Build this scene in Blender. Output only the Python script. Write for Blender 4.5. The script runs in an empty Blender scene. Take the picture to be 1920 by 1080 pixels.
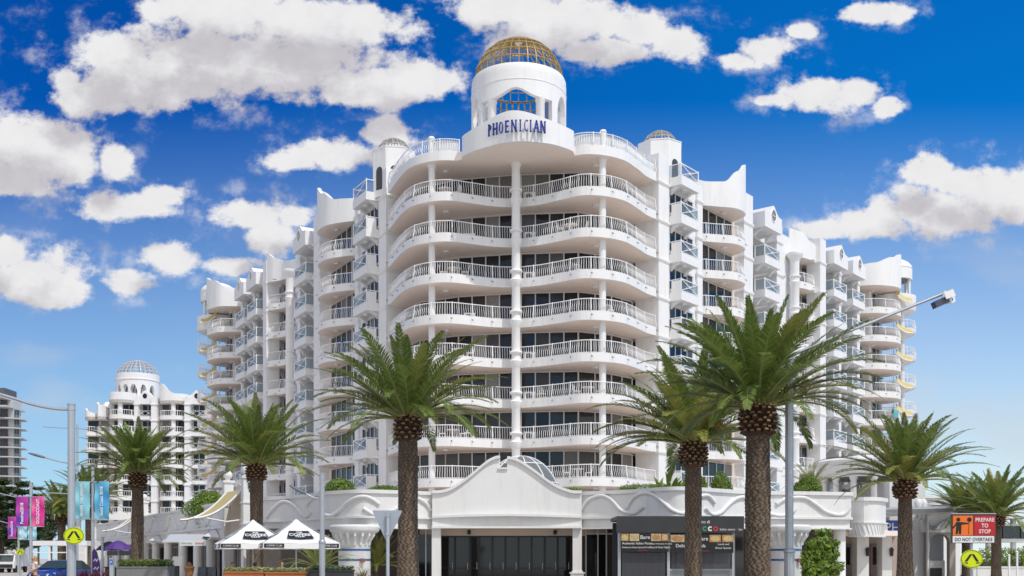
import bpy, bmesh, math, random
from mathutils import Vector, Matrix
R = math.radians
C = bpy.context.scene.collection
SC = bpy.context.scene
# ------------------------------------------------------------------ camera
FPX = 2000.0                      # focal length in photo pixels
cam = bpy.data.objects.new('camera', bpy.data.cameras.new('camera'))
C.objects.link(cam); SC.camera = cam
cam.location = (0, 0, 1.6); cam.rotation_euler = (R(90), 0, 0)
cam.data.sensor_width = 36; cam.data.lens = 36*FPX/1920
cam.data.shift_y = (1047-540)/1920; cam.data.clip_end = 6000; cam.data.clip_start = .1
# ------------------------------------------------------------------ sun, exposure
AZ, EL = R(42), R(57)             # sun stands behind the viewer, to the right
sd = Vector((math.sin(AZ)*math.cos(EL), -math.cos(AZ)*math.cos(EL), math.sin(EL)))
sun = bpy.data.objects.new('sun', bpy.data.lights.new('sun', 'SUN'))
C.objects.link(sun); sun.location = sd*80
sun.rotation_euler = (-sd).to_track_quat('-Z', 'Y').to_euler()
sun.data.energy = 3.0; sun.data.angle = R(.53); sun.data.color = (1, .955, .89)
SC.view_settings.view_transform = 'Standard'; SC.view_settings.look = 'None'
SC.view_settings.exposure = -.08; SC.view_settings.gamma = 1
# ------------------------------------------------------------------ world: sky + clouds by direction
W_ = bpy.data.worlds.new('World'); SC.world = W_; W_.use_nodes = True
wt = W_.node_tree; wt.nodes.clear(); wl = wt.links
def wn(t, **k):
    n = wt.nodes.new(t)
    for a, b in k.items(): setattr(n, a, b)
    return n
def wm(op, a, b=None, c=None, clamp=False):
    n = wn('ShaderNodeMath', operation=op, use_clamp=clamp)
    for i, x in enumerate((a, b, c)):
        if x is None: continue
        if isinstance(x, (int, float)): n.inputs[i].default_value = x
        else: wl.new(x, n.inputs[i])
    return n.outputs[0]
def wramp(x, a, b, ea=0., eb=1., smooth=True):
    n = wn('ShaderNodeMapRange', interpolation_type='SMOOTHSTEP' if smooth else 'LINEAR')
    wl.new(x, n.inputs[0])
    for i, q in zip((1, 2, 3, 4), (a, b, ea, eb)): n.inputs[i].default_value = q
    return n.outputs[0]
def wmix(f, a, b):
    n = wn('ShaderNodeMix', data_type='RGBA')
    if isinstance(f, (int, float)): n.inputs[0].default_value = f
    else: wl.new(f, n.inputs[0])
    for i, x in ((6, a), (7, b)):
        if isinstance(x, tuple): n.inputs[i].default_value = (*x, 1)
        else: wl.new(x, n.inputs[i])
    return n.outputs[2]
sky = wn('ShaderNodeTexSky', sky_type='NISHITA', sun_disc=False)
sky.sun_elevation = EL; sky.sun_rotation = R(180)-AZ
sky.air_density = 1.0; sky.dust_density = .6; sky.ozone_density = 2.5
geo = wn('ShaderNodeTexCoord'); sep = wn('ShaderNodeSeparateXYZ')
wl.new(geo.outputs['Generated'], sep.inputs[0])
yy = wm('MAXIMUM', wm('ABSOLUTE', sep.outputs[1]), .08)
u_ = wm('DIVIDE', sep.outputs[0], yy); v_ = wm('DIVIDE', sep.outputs[2], yy)
CLOUDS = [(470,105,320,92),(590,45,230,75),(300,150,215,66),(165,185,105,48),(120,150,45,35),(790,150,110,46),(420,25,170,70),(230,115,90,62),(690,160,140,44),
 (55,275,125,80),(130,310,75,45),(215,305,36,40),(15,330,80,45), (240,388,110,34),(305,368,55,26),
 (640,290,125,36),(725,255,62,34),(550,304,72,22), (480,402,105,42),(512,445,72,45),(545,405,50,32),
 (65,510,115,60),(105,552,90,32),(15,480,70,40),(240,530,62,28),(330,482,72,38),(430,497,75,22),
 (1060,45,185,62),(950,15,130,45),(1125,92,105,36),(1275,85,60,40),(1190,55,65,40),
 (1430,92,76,36),(1385,112,42,22),(1505,58,34,16), (1530,180,98,44),(1605,170,52,30),(1465,187,55,15),(1665,200,28,20), (1640,25,78,24),
 (1760,402,175,54),(1855,370,100,66),(1650,420,110,40),(1550,432,75,22),(1742,318,55,32),(1805,345,66,34),(1905,380,80,70)]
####
TASK REQUIREMENTS: List each line in the listing that contains the string "pixels".

EXERCISE SOLUTION:
Build this scene in Blender. Output only the Python script. Write for Blender 4.5. The script runs in an empty Blender scene. Take the picture to be 1920 by 1080 pixels.
FPX = 2000.0                      # focal length in photo pixels